Written exercise:
Up to and including the line that contains "lambda P: A(.22, .29, .045)", write out each line of the material from its first line, exactly.

---------- Collected material ----------

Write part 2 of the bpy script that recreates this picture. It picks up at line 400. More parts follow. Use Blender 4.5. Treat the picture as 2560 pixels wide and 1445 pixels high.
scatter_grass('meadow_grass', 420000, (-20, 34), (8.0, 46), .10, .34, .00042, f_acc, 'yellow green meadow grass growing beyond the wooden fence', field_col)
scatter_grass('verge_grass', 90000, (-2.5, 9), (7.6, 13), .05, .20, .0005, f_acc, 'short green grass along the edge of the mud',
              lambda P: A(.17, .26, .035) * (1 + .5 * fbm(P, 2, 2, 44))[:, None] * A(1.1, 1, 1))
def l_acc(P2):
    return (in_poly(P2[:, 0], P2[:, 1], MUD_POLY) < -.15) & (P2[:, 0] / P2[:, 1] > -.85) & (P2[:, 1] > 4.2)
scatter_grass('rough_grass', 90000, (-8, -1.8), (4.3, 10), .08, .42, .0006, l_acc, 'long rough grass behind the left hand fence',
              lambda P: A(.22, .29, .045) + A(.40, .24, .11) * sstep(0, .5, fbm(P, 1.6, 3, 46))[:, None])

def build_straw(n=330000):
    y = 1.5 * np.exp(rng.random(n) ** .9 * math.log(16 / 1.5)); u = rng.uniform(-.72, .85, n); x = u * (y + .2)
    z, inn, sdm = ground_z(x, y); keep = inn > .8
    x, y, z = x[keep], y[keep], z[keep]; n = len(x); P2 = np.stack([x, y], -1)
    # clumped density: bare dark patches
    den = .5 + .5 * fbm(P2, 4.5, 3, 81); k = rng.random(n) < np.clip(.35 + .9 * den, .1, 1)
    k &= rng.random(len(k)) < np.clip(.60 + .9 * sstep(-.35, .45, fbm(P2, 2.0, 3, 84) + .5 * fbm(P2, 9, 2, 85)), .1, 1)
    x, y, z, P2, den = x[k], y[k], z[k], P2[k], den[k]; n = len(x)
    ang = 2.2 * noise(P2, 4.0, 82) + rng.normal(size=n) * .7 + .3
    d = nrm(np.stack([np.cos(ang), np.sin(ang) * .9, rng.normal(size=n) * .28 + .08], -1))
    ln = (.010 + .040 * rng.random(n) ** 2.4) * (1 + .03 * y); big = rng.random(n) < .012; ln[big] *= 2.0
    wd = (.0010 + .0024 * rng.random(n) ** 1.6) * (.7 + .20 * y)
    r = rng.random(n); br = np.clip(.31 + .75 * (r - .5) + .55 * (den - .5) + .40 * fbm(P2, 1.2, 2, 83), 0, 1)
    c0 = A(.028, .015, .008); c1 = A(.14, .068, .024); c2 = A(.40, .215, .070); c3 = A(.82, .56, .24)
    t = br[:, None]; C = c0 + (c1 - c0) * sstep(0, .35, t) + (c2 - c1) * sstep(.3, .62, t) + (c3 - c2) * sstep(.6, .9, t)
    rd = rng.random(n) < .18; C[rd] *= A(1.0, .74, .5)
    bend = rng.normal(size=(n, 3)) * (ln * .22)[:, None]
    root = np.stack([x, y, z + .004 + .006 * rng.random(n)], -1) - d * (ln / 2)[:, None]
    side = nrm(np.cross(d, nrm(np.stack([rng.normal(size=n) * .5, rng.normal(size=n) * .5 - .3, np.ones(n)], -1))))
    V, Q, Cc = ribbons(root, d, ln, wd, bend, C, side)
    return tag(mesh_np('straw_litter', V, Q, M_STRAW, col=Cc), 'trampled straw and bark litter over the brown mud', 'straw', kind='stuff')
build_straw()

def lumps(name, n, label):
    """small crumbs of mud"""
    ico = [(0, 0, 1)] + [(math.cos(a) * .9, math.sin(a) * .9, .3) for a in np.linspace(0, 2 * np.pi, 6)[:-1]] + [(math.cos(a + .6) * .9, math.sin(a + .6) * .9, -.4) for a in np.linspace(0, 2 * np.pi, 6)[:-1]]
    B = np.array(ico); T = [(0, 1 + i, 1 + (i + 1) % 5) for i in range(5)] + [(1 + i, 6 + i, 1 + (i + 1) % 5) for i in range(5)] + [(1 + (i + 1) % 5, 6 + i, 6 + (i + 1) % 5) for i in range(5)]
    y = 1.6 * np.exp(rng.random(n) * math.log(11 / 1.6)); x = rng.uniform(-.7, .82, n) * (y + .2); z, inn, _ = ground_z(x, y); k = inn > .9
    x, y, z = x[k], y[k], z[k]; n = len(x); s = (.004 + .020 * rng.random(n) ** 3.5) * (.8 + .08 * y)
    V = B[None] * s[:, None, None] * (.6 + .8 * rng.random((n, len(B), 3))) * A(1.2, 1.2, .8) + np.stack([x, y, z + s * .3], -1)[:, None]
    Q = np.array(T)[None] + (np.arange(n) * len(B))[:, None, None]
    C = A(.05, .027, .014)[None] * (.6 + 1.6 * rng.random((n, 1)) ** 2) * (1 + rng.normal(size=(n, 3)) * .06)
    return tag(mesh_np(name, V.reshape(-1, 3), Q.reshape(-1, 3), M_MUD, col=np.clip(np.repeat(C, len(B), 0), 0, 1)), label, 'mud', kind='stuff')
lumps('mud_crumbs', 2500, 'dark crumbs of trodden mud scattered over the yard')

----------

Output for this exercise:
Write part 2 of the bpy script that recreates this picture. It picks up at line 400. More parts follow. Use Blender 4.5. Treat the picture as 2560 pixels wide and 1445 pixels high.
scatter_grass('meadow_grass', 420000, (-20, 34), (8.0, 46), .10, .34, .00042, f_acc, 'yellow green meadow grass growing beyond the wooden fence', field_col)
scatter_grass('verge_grass', 90000, (-2.5, 9), (7.6, 13), .05, .20, .0005, f_acc, 'short green grass along the edge of the mud',
              lambda P: A(.17, .26, .035) * (1 + .5 * fbm(P, 2, 2, 44))[:, None] * A(1.1, 1, 1))
def l_acc(P2):
    return (in_poly(P2[:, 0], P2[:, 1], MUD_POLY) < -.15) & (P2[:, 0] / P2[:, 1] > -.85) & (P2[:, 1] > 4.2)
scatter_grass('rough_grass', 90000, (-8, -1.8), (4.3, 10), .08, .42, .0006, l_acc, 'long rough grass behind the left hand fence',
              lambda P: A(.22, .29, .045) + A(.40, .24, .11) * sstep(0, .5, fbm(P, 1.6, 3, 46))[:, None])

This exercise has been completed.